Two decades have passed, but the hate goes on in Eltham

Racial tensions are still raw on the streets where Stephen Lawrence was stabbed to death

Edmond Cole shuddered as he leant down to place flowers on the granite plaque that marks the spot in Eltham where Stephen Lawrence fell terrified and mortally wounded nearly 19 years ago. The 52-year-old, who was a family friend of the Lawrences and knew Stephen as a young boy, said: "I've been coming here for years. I wanted to say happy New Year to Stephen today and tell him the good news, tell him that two of the guys that did him are finally paying for what they did.

"But you know, the hate goes on. It still goes on in this neighbourhood. I've been stood on this spot in recent months and years and a car has come past with the window down, a white guy hanging out, shouting 'Oi, nigger, fuck off back home'. They drive off laughing.

"Things have changed but, every now and again, the racism that killed Stephen comes back to the surface."

Mr Cole, who has three children and has lived in Eltham for most of his adult life, was among the procession of people who came with tributes to the simple memorial to the black teenager on Well Hall Road yesterday.

Some had known the Lawrence family, others had been acquainted with – and repulsed by – the two men now serving a combined 29-year prison term for the murder. All said they had come because they felt a need to show they still cared deeply about what happened on 22 April 1993.

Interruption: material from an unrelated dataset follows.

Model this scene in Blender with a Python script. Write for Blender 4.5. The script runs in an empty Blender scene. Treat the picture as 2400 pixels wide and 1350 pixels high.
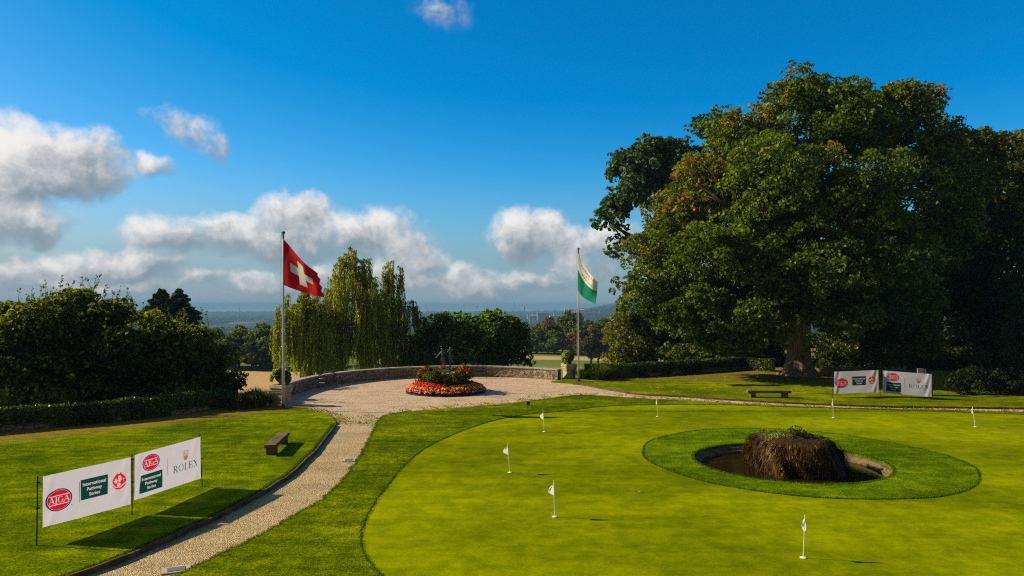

Whether they like it or not, the 78,000 people who call Eltham home – it is an unpretty south-east London suburb of council estates and trunk roads – live in a place that has become synonymous with racism ever since that night when a gang of five or six white men crossed Well Hall Road shouting "What – what nigger?" and inflicted two wounds up to 13cm deep into Stephen's upper torso.

Eltham, like Britain, has changed since. Most markedly, what was once a bastion of the white working class has become every bit as racially diverse as the rest of the capital. In 1991, just 6.3 per cent of its population was black or from an ethnic minority. Today, that figure is 34 per cent – compared with 31 per cent for London as a whole.

But the result is far from a multi-cultural nirvana. When England's cities were convulsed by rioting this summer, the far-right English Defence League chose Eltham to try to set up a "vigilante" protest designed, according to organisers, to protect the streets from the wreckers. During the protest, a mob attacked a bus after young black men on it gestured towards them.

According to an anti-racism charity, Equa-Ed, there were 94 reported racist incidents – ranging from verbal abuse to violence – across the borough of Greenwich between May and the end of December; 11 of them were in the SE9 post code that covers Eltham. Mr Cole, speaking in front of a mobile police CCTV van sent to deter any attempt to deface the Lawrence memorial, said: "The casual, in-your-face racism you got 20 years ago has largely gone. But there is still an undertone. It is not relaxed. I am black, my partner is Vietnamese and I tell our children they have to be aware all the time if they get approached by another group, that it might be the start of something based on the colour of their skin."

Certainly, one legacy of the Lawrence murder in Eltham is a heightened awareness of race that is based on fear – but also a determination to root it out. A few hundred yards from the memorial, graffiti carrying slogans like "White Power" and the initials of the National Front was once common. Such sinister daubings are now gone and in their stead is a sense of resolve that the area should not fall back into the mire of disrepute.

Among those leaving flowers, at about the same time an Old Bailey judge was sentencing former residents Gary Dobson and David Norris to 15 and 14 years' imprisonment respectively, was Margaret Holland, 70, Dobson's former English teacher at Eltham's Crown Woods secondary school.

She said: "Gary Dobson was not a pleasant young man. He was weak and easily led and part of a group of boys where racist language was common. As teachers, we stamped on it and stamped on it hard, but you were dealing with an ingrained culture."

Unsurprisingly, many of the cards left with flowers referred to the fact some of the killers are still free. One message said: "Two down, three to go."

Another read: "Dear Stephen, some justice at last. You will never be forgotten by all the decent people of Eltham."